I'm still in favor of words starting at 0.  As for matrix rows and columns, 
it would be more...wait for it... natural to start at 0, but since the 
literature overwhelmingly prefers to start at 1, maybe it's better to 
conform with it (there are a few "historical accidents" like that, for 
instance defining \pi as half what it should be, and since the consequences 
are very mild, it stays like that).
And to state the obvious: since most results using the fact that rows and 
columns are natural numbers have them intervene in the form (-1)^{i+j}, 
shifting both row and column indices by 1 does not change the parity of the 
sum, so these statements are unaffected.

Benoit

On Friday, August 28, 2020 at 6:14:57 PM UTC+2 Alexander van der Vekens 
wrote:

>
> There was a discussion in 
> https://groups.google.com/g/metamath/c/UwTUuNPgaB0/m/NdWefzG4AgAJ about 
> the indices for words. Currently, the indices for words start with 0, and 
> the proposal to change this was not accepted.
>
> For matrices, however, the things are different: The indices for rows and 
> colums usually start with 1, as Thierry explained, so I agree with Thierry. 
> And having the planned conversion function should dispel any doubt.
>
> Alexander
>
> On Friday, August 28, 2020 at 9:45:33 AM UTC+2 Thierry Arnoux wrote:
>
>> Hi all,
>>
>> I recently formalized a proof of the Laplace expansion of determinants (~ 
>> mdetlap), which I think would be useful to pull to the main part of 
>> set.mm. Because the formula makes calculation based on the row and 
>> column indices of the element of the matrix, I'm using matrix with integer 
>> indices (in contrast with the rest of the development on matrices which is 
>> based on arbitrary sets). 
>>
>> I chose indices in ` ( 1 ... N ) ` , so that the top-left matrix element 
>> is a11 (in set.mm written ` ( 1 A 1 ) ` ). It seems using indices 
>> starting from one is the convention used for mathematics, I have not found 
>> yet a reference with indices starting at zero (and neither did Norm), 
>> however we would like to run this through the community. Most programming 
>> languages start indices with zero, with the exception of R and several 
>> others.
>>
>> In set.mm words indices start with zero. 
>>
>> What's your opinion?
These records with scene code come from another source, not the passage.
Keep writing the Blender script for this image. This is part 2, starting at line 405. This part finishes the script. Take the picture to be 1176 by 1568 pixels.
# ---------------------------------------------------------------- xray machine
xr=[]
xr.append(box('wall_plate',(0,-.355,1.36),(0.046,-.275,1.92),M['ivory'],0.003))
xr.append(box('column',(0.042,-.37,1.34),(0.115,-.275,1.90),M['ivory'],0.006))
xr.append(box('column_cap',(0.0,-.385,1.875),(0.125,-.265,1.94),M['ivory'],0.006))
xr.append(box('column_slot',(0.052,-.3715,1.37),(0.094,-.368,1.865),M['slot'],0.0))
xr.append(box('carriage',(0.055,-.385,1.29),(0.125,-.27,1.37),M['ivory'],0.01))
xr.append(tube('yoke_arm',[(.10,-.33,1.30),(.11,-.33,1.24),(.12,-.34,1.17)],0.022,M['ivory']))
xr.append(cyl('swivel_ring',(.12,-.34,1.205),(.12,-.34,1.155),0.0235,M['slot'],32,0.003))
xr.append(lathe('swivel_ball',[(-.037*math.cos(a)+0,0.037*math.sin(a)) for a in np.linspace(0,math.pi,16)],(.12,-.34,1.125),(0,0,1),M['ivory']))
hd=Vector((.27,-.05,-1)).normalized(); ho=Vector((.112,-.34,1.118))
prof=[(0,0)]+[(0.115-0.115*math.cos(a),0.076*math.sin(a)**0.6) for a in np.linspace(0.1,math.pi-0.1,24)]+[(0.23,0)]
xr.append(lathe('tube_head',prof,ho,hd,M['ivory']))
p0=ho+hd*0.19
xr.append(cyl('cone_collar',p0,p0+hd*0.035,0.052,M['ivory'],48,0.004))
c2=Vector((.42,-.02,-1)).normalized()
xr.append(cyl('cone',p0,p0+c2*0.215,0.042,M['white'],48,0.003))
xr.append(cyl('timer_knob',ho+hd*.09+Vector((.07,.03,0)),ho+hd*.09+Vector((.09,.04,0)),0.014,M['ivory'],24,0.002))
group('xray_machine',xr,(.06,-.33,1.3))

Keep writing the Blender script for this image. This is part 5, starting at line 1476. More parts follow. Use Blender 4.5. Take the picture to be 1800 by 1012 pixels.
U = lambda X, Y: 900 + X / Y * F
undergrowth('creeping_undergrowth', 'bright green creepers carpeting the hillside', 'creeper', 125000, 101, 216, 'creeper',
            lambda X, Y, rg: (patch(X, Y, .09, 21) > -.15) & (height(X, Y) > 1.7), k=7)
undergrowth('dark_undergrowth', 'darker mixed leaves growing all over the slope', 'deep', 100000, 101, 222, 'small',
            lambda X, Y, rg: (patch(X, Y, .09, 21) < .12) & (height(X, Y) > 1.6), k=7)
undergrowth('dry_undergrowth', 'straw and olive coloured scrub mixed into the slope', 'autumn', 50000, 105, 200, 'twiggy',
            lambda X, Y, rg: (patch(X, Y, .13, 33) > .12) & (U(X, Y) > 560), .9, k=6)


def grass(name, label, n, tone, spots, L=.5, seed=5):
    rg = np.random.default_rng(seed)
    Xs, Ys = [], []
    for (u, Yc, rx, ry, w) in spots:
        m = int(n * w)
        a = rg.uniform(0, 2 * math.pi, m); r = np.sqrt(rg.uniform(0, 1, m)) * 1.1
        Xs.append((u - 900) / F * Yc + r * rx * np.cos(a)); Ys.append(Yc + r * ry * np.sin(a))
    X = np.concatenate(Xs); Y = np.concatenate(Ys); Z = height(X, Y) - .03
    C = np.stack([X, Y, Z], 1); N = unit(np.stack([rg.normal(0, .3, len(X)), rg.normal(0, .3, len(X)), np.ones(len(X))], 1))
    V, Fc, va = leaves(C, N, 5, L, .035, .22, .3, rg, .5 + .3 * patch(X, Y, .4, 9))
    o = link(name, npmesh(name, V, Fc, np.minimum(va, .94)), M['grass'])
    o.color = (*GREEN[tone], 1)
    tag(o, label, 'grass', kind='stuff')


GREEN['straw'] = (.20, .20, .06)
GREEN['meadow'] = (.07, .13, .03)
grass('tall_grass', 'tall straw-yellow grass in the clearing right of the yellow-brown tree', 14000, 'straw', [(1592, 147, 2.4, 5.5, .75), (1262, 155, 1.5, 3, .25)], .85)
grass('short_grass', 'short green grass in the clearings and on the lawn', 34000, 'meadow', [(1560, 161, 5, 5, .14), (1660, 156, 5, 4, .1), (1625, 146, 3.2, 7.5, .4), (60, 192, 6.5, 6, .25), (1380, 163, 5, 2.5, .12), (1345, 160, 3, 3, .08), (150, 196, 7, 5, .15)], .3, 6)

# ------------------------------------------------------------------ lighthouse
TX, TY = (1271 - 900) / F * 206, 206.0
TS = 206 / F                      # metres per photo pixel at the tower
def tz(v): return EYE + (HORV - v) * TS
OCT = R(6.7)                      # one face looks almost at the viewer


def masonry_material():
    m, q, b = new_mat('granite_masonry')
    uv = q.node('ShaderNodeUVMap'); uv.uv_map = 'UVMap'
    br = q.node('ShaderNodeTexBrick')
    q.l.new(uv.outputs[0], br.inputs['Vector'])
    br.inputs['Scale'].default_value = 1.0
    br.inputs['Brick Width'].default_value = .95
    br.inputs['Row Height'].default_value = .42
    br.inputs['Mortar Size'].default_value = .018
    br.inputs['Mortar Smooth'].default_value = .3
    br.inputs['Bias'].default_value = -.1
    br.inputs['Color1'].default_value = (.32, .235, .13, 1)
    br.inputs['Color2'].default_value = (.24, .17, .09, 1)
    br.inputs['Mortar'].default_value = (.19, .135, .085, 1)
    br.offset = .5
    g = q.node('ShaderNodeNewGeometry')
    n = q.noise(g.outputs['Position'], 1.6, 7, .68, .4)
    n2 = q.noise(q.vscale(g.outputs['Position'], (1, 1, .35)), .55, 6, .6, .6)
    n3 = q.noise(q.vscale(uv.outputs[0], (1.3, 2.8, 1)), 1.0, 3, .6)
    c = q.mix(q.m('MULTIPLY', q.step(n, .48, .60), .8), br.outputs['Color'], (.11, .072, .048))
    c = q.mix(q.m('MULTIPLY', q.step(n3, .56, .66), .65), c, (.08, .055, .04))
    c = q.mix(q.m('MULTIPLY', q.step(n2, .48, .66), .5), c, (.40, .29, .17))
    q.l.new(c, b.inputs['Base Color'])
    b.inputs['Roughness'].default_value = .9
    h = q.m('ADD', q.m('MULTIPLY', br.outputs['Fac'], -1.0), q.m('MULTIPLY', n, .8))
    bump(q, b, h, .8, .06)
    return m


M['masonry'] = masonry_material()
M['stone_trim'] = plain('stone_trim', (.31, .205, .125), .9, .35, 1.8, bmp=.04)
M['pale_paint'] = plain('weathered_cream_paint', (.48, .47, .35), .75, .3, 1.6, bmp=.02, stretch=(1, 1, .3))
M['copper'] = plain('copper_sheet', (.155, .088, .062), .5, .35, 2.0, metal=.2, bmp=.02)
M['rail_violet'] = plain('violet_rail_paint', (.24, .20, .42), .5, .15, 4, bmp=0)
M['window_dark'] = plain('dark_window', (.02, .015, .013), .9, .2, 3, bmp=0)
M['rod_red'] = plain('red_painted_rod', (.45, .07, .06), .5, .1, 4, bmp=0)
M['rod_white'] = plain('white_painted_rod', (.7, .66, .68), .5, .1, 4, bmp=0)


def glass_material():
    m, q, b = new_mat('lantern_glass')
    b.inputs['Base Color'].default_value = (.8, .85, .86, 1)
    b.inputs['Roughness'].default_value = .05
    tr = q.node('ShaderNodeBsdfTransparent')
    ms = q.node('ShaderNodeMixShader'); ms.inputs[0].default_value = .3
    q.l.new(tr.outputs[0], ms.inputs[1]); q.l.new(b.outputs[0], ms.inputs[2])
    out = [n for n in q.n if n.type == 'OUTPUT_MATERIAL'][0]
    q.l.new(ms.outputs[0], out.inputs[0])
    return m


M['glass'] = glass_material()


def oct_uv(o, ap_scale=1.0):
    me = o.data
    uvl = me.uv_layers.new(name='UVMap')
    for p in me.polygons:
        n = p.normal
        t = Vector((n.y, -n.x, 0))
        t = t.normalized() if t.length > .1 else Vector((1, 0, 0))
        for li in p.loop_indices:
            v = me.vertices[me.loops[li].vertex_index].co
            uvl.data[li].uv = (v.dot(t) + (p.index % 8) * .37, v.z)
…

Should matrix indices start with one or zero?
>>
>> Thanks for your input!
>>
>> BR,
>> _
>> Thierry
>>
>>
>> PS. I would later like to define a "literal" matrix function which would 
>> be used like this to transform words (for any matrix size up to 8x8) into 
>> matrices :
>>
>> ( litMat ` <" <" A B C "> <" D E F "> <" G H I "> "> ) 
>>
>> This would allow a bridge/conversion.